(foto EPA)

Melinda, Bill e il divorzio dei ricchi che è sempre fintamente perfetto

Ester Viola

Non strepitano, non si mettono in imbarazzo. Mentre tra i poveri si finisce a litigare pure sull'affidamento del cane

I ricchi. I ricchi sanno divorziare meglio. Non strepitano, non si mettono in imbarazzo. Tra i poveri invece potreste facilmente trovare cafoni che portano davanti al giudice pure l’affidamento del cane. Il Tribunale di Como si scandalizzò per primo a nome di tutt’Italia in una splendida sentenza del 2016: “L’assegnazione e la frequenza con un animale domestico non possono in alcun modo e in ogni caso essere assimilate all’affidamento, alla frequenza e al diritto di visita dei figli minori”. E’ una caduta di stile sul piano culturale, scrisse proprio il magistrato. Aveva ragione.

Oggi parliamo invece di divorzi nelle alte sfere. Bill Gates e la moglie Melinda qualche mese fa hanno deciso di lasciarsi. Ricordate, all’inizio fu tutta una parata di cortesie da gran signori, d’altronde non hanno più vent’anni e nemmeno quaranta. Il comunicato social era in lingua moscio-antiepica con folate dolciastre: “Chiediamo spazio e privacy  per la nostra famiglia adesso che iniziamo questo percorso in una nuova vita”. Molto evocativa la parola scelta: navigate, traversare in un metaforico mar.  “Abbiamo cresciuto tre figli incredibili e costruito una Fondazione che lavora in tutto il mondo per permettere alle persone di condurre una vita sana e produttiva”, “continuiamo a credere in questo progetto e continueremo a lavorare insieme alla Fondazione ma crediamo che non sia più possibile crescere insieme come coppia in questa prossima fase delle nostre vite”. Scappò subito da ridere. Crescere? Che altro dovevano crescere questi due a parte i nipoti? Manco i conti in banca potevano più di così. Cosa sarebbe un matrimonio, una pianta di pomodori? Deve fruttare finché campa? Che incubo. Poco dopo Melinda – già navigando la nuova vita da sola – vide all’orizzonte un’isola privata e l’affittò a più di centomila dollari al giorno per una vacanza con i figli a scopo superamento trauma. Il mare asciugò il livido e così tornarono a casa. 
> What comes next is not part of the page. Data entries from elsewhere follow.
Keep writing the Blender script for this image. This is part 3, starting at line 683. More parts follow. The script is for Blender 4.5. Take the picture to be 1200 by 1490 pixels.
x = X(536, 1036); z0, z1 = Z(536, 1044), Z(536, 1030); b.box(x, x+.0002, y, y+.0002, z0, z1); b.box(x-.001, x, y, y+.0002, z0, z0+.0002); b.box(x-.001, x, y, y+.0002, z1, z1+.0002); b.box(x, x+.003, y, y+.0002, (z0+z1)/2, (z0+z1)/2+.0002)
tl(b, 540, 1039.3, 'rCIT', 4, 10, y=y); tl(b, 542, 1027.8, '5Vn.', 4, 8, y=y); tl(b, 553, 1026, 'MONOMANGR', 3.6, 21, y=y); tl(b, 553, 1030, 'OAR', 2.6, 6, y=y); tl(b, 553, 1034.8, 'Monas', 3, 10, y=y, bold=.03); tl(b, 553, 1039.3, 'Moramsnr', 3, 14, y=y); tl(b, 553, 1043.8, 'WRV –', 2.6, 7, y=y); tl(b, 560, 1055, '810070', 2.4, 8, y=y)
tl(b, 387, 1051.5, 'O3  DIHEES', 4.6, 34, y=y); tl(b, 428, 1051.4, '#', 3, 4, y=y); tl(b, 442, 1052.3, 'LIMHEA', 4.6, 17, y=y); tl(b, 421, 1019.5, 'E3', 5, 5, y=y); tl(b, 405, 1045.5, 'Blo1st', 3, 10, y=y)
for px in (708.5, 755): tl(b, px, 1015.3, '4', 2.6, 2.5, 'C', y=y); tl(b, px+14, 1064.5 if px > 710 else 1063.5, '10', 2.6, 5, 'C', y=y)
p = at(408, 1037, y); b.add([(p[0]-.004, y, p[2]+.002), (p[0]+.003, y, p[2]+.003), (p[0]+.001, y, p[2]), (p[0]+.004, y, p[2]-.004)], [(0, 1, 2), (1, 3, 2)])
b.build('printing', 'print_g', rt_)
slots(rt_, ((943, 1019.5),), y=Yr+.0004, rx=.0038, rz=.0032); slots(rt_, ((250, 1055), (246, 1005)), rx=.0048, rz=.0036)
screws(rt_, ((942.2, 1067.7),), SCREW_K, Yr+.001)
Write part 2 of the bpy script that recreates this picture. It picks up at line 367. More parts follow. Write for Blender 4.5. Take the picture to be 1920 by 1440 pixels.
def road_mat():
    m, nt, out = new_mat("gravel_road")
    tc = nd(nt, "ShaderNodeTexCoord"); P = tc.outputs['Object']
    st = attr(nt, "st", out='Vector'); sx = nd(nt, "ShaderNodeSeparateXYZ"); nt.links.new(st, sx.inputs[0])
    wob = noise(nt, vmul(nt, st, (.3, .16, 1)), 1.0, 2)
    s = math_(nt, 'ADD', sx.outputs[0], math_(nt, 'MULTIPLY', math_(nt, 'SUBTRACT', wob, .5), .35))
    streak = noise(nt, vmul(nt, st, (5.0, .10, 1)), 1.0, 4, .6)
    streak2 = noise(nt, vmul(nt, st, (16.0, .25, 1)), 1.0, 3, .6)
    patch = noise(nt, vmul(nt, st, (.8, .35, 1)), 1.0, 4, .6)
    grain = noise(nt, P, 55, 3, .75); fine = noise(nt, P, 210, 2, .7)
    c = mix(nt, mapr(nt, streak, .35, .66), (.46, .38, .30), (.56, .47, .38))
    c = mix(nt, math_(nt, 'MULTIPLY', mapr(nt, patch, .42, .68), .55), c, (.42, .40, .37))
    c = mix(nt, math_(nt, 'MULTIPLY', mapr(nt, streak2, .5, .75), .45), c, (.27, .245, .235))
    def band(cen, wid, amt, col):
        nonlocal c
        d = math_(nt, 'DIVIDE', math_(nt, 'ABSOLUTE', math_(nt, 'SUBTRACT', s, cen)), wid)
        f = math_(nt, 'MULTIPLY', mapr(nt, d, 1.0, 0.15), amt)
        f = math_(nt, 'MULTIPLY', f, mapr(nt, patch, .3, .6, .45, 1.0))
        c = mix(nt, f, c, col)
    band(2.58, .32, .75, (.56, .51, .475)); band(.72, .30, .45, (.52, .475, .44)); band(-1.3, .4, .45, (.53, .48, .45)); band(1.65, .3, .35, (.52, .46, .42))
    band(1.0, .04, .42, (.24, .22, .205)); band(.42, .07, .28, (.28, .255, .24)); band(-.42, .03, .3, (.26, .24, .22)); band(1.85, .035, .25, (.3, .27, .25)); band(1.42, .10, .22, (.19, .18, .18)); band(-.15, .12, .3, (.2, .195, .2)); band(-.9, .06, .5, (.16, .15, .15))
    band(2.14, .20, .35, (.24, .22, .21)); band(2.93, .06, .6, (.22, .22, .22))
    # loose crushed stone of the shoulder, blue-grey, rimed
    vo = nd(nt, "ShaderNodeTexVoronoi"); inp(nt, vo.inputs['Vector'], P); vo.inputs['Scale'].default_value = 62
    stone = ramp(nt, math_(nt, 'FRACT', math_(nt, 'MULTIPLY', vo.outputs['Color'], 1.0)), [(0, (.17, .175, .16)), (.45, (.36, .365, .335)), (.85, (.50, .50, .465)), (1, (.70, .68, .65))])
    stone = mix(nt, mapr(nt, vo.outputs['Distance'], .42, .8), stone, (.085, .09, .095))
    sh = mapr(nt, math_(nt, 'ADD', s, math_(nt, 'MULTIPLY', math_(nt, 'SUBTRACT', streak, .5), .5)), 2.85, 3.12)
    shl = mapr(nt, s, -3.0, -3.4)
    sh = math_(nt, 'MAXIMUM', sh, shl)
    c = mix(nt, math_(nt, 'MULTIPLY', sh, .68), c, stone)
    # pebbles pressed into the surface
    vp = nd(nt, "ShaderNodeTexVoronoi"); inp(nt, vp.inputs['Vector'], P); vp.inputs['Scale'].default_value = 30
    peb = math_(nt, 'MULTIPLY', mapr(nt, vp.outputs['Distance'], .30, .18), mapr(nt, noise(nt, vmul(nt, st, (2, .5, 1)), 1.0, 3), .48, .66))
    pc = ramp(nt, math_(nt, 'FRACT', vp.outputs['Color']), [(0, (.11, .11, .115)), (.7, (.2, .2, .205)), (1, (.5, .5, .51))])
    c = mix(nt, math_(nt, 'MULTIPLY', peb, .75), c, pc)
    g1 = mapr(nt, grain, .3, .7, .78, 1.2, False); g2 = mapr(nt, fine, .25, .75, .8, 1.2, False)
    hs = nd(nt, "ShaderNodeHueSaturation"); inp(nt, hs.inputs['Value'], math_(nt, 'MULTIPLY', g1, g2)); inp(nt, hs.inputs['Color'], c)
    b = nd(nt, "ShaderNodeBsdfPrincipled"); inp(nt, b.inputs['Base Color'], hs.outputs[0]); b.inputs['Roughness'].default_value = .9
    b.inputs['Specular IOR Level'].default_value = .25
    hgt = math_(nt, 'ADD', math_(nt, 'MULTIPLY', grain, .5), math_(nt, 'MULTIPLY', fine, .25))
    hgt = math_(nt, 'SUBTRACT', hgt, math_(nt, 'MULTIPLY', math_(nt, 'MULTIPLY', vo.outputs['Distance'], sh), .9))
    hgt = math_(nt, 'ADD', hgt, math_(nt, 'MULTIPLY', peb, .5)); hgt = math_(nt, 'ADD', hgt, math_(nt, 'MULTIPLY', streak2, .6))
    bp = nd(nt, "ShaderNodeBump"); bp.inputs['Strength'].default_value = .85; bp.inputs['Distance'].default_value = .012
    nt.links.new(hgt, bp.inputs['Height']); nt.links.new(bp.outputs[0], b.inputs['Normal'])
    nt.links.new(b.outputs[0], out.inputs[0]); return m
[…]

Da lì non se ne seppe più niente – a parte qualche ovvio sospetto emerso di corna da parte di Bill – fino all’altroieri. A quanto pare hanno buttato l’àncora e siamo passati alla cassa. Si parla di spartizione della Fondazione. E’ un enorme salvadanaio, la Fondazione. Sembrerebbe che l’accordo – è quello che ne sappiamo dai giornali – disponga come segue: se si riesce ancora a lavorare insieme lo si farà, altrimenti tempo due anni e si liquidi. Melinda sarà libera di andare, anzi no, quello libero (di cacciarla) è lui. Troppo incerto per significare davvero qualcosa, si tratterebbe di un papocchio giuridico, si tenta di sviare, forse servono due anni per mettere a posto la cassaforte, la verità sui quattrini chissà dov’è, non la sapremo mai. Figuriamoci se possono volare gli stracci (le brioche) per il pubblico. E’ una pace armata che non deve stupire affatto. In piccolo è quello che succede spesso negli studi legali al momento degli accordi post matrimoniali.

La Superclassica ha due protagonisti. Lui imprenditore con tanto fatturato nei toni del nero mezzanotte, lei ex ragazza carina, stavano insieme da quindici anni e adesso si odiano e si vorrebbero morti. Lei in particolare, perché lui, Brambilla di Brianza, a navigare la vita sta andando a Miami con una venticinquenne bionda nuova di zecca mentre lei resta al lido Minaglia di Santa Margherita Ligure – anzi di Santa, perché hanno casa – con Piermattia, anni 4. La vendetta ha i giorni contati. La signora si rabbonisce presto, cede a protezione del patrimonio. Si pensa a Piermattia, la cornuta sa benissimo che i panni molto sporchi in tribunale li vede e li lava la Guardia di Finanza, e alla guerra chi ci va ci perde. Così ripone la rabbia e gli animi si placano, il divorzio si farà con due firme bonarie, buongiorno giudice, arrivederci giudice. E’ che non cresciamo più come coppia, navigheremo in pace. Omnia vincit pecunia, voi continuate a litigarvi il cane.